Insopportabile – per Raimo quanto per il sottoscritto, che ha quindici anni di più -, il “paternalismo” (quasi sempre al maschile) di chi ha fatto il Sessantotto e “spiega il mondo” a figli e nipoti, dall’alto di un divario di ricchezza che non ha eguali al mondo: in Italia, gli Over 60 sono molto più benestanti degli Under 34.

Bisogna chiedersi “quando le questioni collettive hanno iniziato a essere considerate dei temi cui approcciarsi con strumenti della psicologia e non con quelli della politica?”.

Per sconfiggere i minatori nello sciopero di 51 settimane che si svolse fra il 1984 e l’85, Margaret Thatcher inserì le cure psicologiche a vantaggio di chi avrebbe perso il lavoro: non più diritti collettivi, ma consolazioni individuali. Quel che un tempo era la classe operaia si trasforma in una comunità di traumatizzati, da curare. Del resto, fu Thatcher a dire: “Non esiste la società.
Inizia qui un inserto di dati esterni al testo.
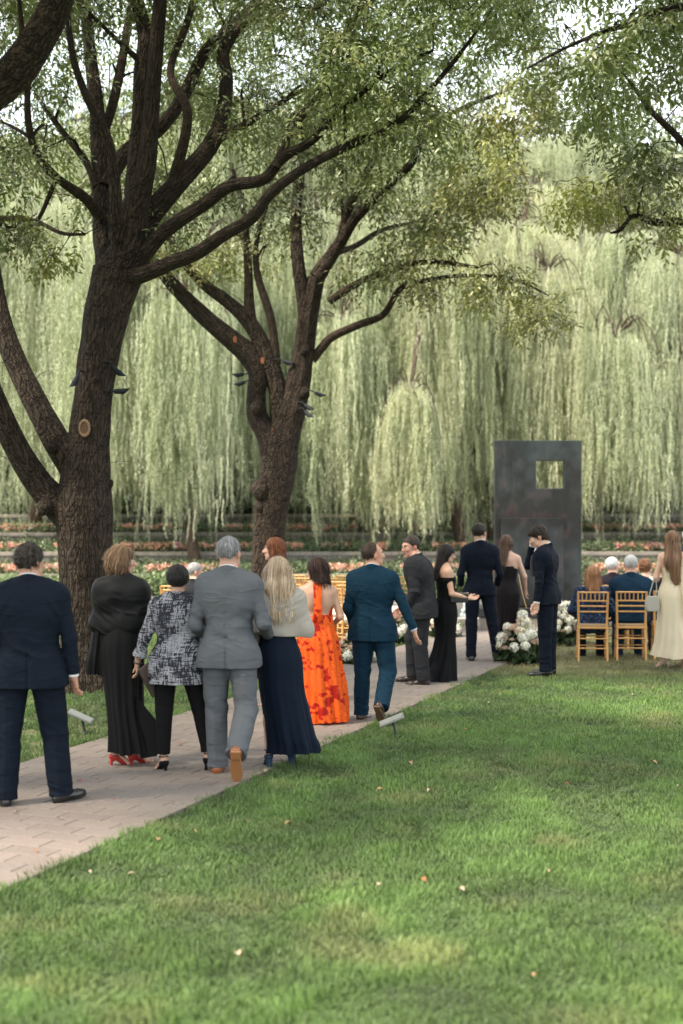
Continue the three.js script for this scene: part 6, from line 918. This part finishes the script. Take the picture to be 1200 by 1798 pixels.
// flower mounds along the aisle
const petalG = [1, 2, 3].map((seed) => { const R = rng(seed * 77), L = []; for (let i = 0; i < 90; i++) { const q = rdir(R), t = rdir(R); t.addScaledVector(q, -t.dot(q)).normalize(); for (let k = 0; k < 4; k++) { const d = t.clone().applyAxisAngle(q, k * 1.5708).addScaledVector(q, 0.3).normalize(); L.push([q.clone().multiplyScalar(0.80 + 0.24 * R()), d, q, 0.23, 0.24, 0.86 + 0.2 * R()]); } } return mergeGeometries([leafGeo(R, L), (() => { const s = new THREE.IcosahedronGeometry(0.78, 2); s.deleteAttribute('uv'); const n = s.attributes.position.count; s.setAttribute('color', new THREE.Float32BufferAttribute(new Float32Array(n * 3).fill(0.6), 3)); s.setIndex([...Array(n).keys()]); return s; })()]); });
const roseG = (() => { const L = [], R = rng(3); for (let r = 0; r < 4; r++) for (let k = 0; k < 5; k++) { const a = k * 1.2566 + r * 0.6, o = 0.25 + 0.22 * r; L.push([V(Math.cos(a) * o * 0.6, -0.2, Math.sin(a) * o * 0.6), V(Math.cos(a) * o, 1.2 - r * 0.25, Math.sin(a) * o).normalize(), V(-Math.cos(a), 0.4, -Math.sin(a)), 1.0, 0.8, 0.8 + 0.08 * r]); } return leafGeo(R, L); })();
const flowM = mat(0.93, 0.91, 0.86, 0.7, { vertexColors: true, transmission: 0.12, thickness: 0 }), creamM = mat(0.88, 0.84, 0.72, 0.7, { vertexColors: true, transmission: 0.12, thickness: 0 }), blushM = mat(0.80, 0.60, 0.53, 0.7, { vertexColors: true, transmission: 0.2, thickness: 0 }), fl = leafMat(0.055, 0.095, 0.04, 0.25, 0.45);
const bigLeaf = bush(rng(8), 8, 0.04, 0.13, 0.075);
function flowers(px, py, w, h, label, seed) {
  const d = FOC * EYE / (py - HOR), p = PX(px, py, d), R = rng(seed), s = d / FOC, W = w * s / 2, Ht = h * s, T = thing('flower_arrangement', label, 'flowers', [p.x, 0.0, p.z], R() * 0.6);
  const leaf = []; for (let i = 0; i < 60; i++) { const a = R() * 6.283, r = Math.sqrt(R()), y = Ht * (0.75 * (1 - r * r) * R() + 0.06); leaf.push(bigLeaf.clone().applyMatrix4(place(V(Math.cos(a) * r * W * 0.8, y * 0.9, Math.sin(a) * r * W * 0.66), quat(R() - 0.5, R() * 6.28, R() - 0.5), 0.9 + 0.5 * R()))); }
  tag(obj('leaves', mergeGeometries(leaf), fl, T), null, null, null, 'stuff');
  const n = Math.round(26 + 60 * W), spots = [];
  for (let i = 0, tries = 0; i < n && tries < 900; tries++) { const a = R() * 6.283, r = Math.sqrt(R()) * 0.98, x = Math.cos(a) * r * W, z = Math.sin(a) * r * W * 0.8, y = Ht * (0.24 + 0.66 * (1 - r * r * 0.9)) * (0.72 + 0.28 * R()), rad = R() < 0.86 ? 0.056 + 0.028 * R() : 0.034 + 0.012 * R();
    if (spots.some((q) => Math.hypot(q[0] - x, q[1] - y, q[2] - z) < (q[3] + rad) * 0.68)) continue; spots.push([x, y, z, rad]); i++;
    const big = rad > 0.06, m = obj(big ? 'hydrangea' : 'rose', big ? petalG[i % 3] : roseG, big ? (R() < 0.75 ? flowM : creamM) : blushM, T); m.position.set(x, y, z); m.scale.setScalar(big ? rad : rad); m.rotation.set((R() - 0.5) * 0.8, R() * 6.28, (R() - 0.5) * 0.8); }
}
flowers(622, 1168, 70, 62, 'white hydrangea mound on the left path edge beside the orange dress', 1);
flowers(700, 1132, 60, 70, 'white hydrangea mound on the left path edge behind the teal suit', 2);
flowers(780, 1122, 52, 60, 'white hydrangea mound behind the black off-shoulder gown', 3);
flowers(915, 1166, 92, 96, 'white and blush flower mound beside the shoes of the man touching his forehead', 4);
flowers(985, 1132, 80, 84, 'white and blush flower mound left of the first seated woman', 5);
flowers(960, 1104, 70, 60, 'farther white flower mound below the bronze slab', 6);
// plaques on stakes
function plaque(px, py, w, tilt, yaw, label) {
  const d = FOC * EYE / (py - HOR), p = PX(px, py, d), s = d / FOC, T = thing('plaque', label, 'plaque', [p.x, 0, p.z], yaw), K = mat(0.045, 0.045, 0.045, 0.6), G = mat(0.17, 0.175, 0.165, 0.5, { metalness: 0.2 });
  const L = w * s, b = new RoundedBoxGeometry(L, 0.012, 0.15, 2, 0.004); b.rotateX(0.16); b.rotateZ(tilt); b.translate(-0.01, 0.17, 0); obj('plate', b, G, T);
  const i = new THREE.BoxGeometry(L * 0.9, 0.004, 0.12); i.translate(0, 0.0085, 0); i.rotateX(0.16); i.rotateZ(tilt); i.translate(-0.01, 0.17, 0); obj('face', i, mat(0.24, 0.25, 0.235, 0.4), T);
  obj('stake', tube([V(0.04, 0, 0), V(0.02, 0.08, 0), V(0.0, 0.165, 0)], [0.011, 0.012, 0.012], 10, { n: 6 }), K, T);
  const c = new THREE.CylinderGeometry(0.028, 0.034, 0.01, 14); c.translate(0.035, 0.03, 0); obj('collar', c, K, T);
}
plaque(143, 1291, 47, -0.42, 0, 'small grey plaque on a stake in the lawn left of the path');
plaque(690, 1298, 46, 0.38, 0, 'small dark plaque tilted on a stake at the right path edge below the lifted shoe');
// fallen leaves
{
  const mk = (r, g, b) => mat(r, g, b, 0.75), cs = [mk(0.32, 0.19, 0.09), mk(0.30, 0.10, 0.035), mk(0.36, 0.27, 0.19), mk(0.20, 0.045, 0.03)];
  const lg = (() => { const pos = [], idx = [], n = 8; for (let i = 0; i <= n; i++) { const t = i / n, w = 0.42 * Math.sin(Math.PI * Math.pow(t, 0.8)) * 0.6, y = 0.16 * Math.sin(t * 4); pos.push(-w, y + w * 0.5, t, 0, y, t, w, y + w * 0.35, t); } for (let i = 0; i < n; i++) { const a = i * 3; idx.push(a, a + 1, a + 3, a + 1, a + 4, a + 3, a + 1, a + 2, a + 4, a + 2, a + 5, a + 4); } return geo(pos, idx); })();
  const R = rng(77), kind = ['tan', 'rust brown', 'pale beige', 'dark red'], onL = ' dry fallen leaf lying on the green lawn', onP = ' dry leaf fragment lying on the paver path';
  const spot = (x, y, size, c, path) => { const d = FOC * EYE / (y - HOR), p = PX(x, y, d), T = obj('fallen_leaf', lg, cs[c]); T.position.set(p.x, path ? 0.05 : 0.035, p.z); T.scale.setScalar(size); T.rotation.set(0.15 * (R() - 0.5), R() * 6.28, 0.3 * (R() - 0.5)); (path ? allP : allL).push([x, c, T]); tag(T, null, 'leaf', path ? 'leaf fragments on the path' : 'fallen leaves on the lawn'); };
  const allL = [], allP = [], nth = ['leftmost', 'second from the left', 'third from the left', 'fourth from the left', 'fifth from the left', 'sixth from the left', 'seventh from the left', 'eighth from the left', 'ninth from the left', 'tenth from the left', 'eleventh from the left', 'twelfth from the left'];
  const name = (all, where) => { for (let c = 0; c < 4; c++) { const l = all.filter((a) => a[1] === c).sort((a, b) => a[0] - b[0]); l.forEach((a, i) => { a[2].userData.label = l.length > 1 ? nth[i] + ' of the small ' + kind[c] + where : 'single small ' + kind[c] + where.replace('leaves', 'leaf').replace('fragments', 'fragment'); }); } };
  for (const [x, y, s, c] of [[719, 1347, 0.075, 0], [1144, 1346, 0.07, 0], [673, 1395, 0.06, 0], [757, 1396, 0.06, 2], [1000, 1386, 0.05, 3], [336, 1470, 0.06, 0], [277, 1487, 0.07, 0], [257, 1502, 0.055, 2], [426, 1453, 0.06, 0], [514, 1456, 0.07, 0], [749, 1561, 0.075, 1], [816, 1577, 0.07, 2], [664, 1568, 0.06, 2], [964, 1543, 0.05, 2], [421, 1693, 0.07, 2], [814, 1287, 0.05, 1], [862, 1240, 0.04, 2], [1073, 1253, 0.06, 0], [1111, 1226, 0.05, 2], [225, 1547, 0.05, 2], [937, 1730, 0.05, 0], [160, 1545, 0.05, 2], [640, 1330, 0.04, 0], [1190, 1390, 0.05, 2]]) spot(x, y, s * 0.95, c);
  for (const [x, y, s, c] of [[142, 1385, 0.05, 3], [199, 1416, 0.028, 3], [302, 1426, 0.025, 3], [100, 1451, 0.045, 2], [62, 1508, 0.04, 1], [174, 1380, 0.03, 3], [458, 1345, 0.06, 1], [467, 1364, 0.05, 2], [320, 1317, 0.05, 1], [275, 1325, 0.045, 2], [232, 1340, 0.04, 2], [24, 1440, 0.035, 2], [600, 1297, 0.04, 2]]) spot(x, y, s, c, true);
  name(allL, ' fallen leaves on the lawn'); name(allP, ' leaf fragments on the path');
}
// water jets in the pool
for (const [px, h, l] of [[818, 0.35, 'small bubbling water jet in the pool behind the navy suited man'], [700, 0.3, 'small bubbling water jet in the pool left of the charcoal suit'], [640, 0.28, 'small bubbling water jet in the pool above the orange dress']]) {
  const p = PX(px, 1080, 26.4), T = thing('water_jet', l, 'water jet', [p.x, -0.06, p.z]), R = rng(px), dr = []; for (let i = 0; i < 160; i++) { const t = R(), a = R() * 6.283, r = 0.02 + 0.12 * t * t, y = h * (1 - t * t) * (0.6 + 0.4 * R()), g = new THREE.IcosahedronGeometry(0.01 + 0.016 * R(), 0); g.translate(Math.cos(a) * r, y, Math.sin(a) * r); dr.push(g); }
  tag(obj('spray', mergeGeometries(dr), mat(0.8, 0.85, 0.86, 0.1, { transmission: 0.4, thickness: 0 }), T), null, null, null, 'stuff');
}
renderer.render(scene, camera);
Ci sono singoli uomini e donne”.

Dopo aver ricordato Alex Langer (1946-1995), David Foster Wallace (1962-2008) e Mark Fisher (1968-2017), l’autore conclude con una specie di appello: abbiamo un dovere, quello di riparare il mondo, anche perché “sembra di far parte dell’ultima generazione che potrà permetterselo”.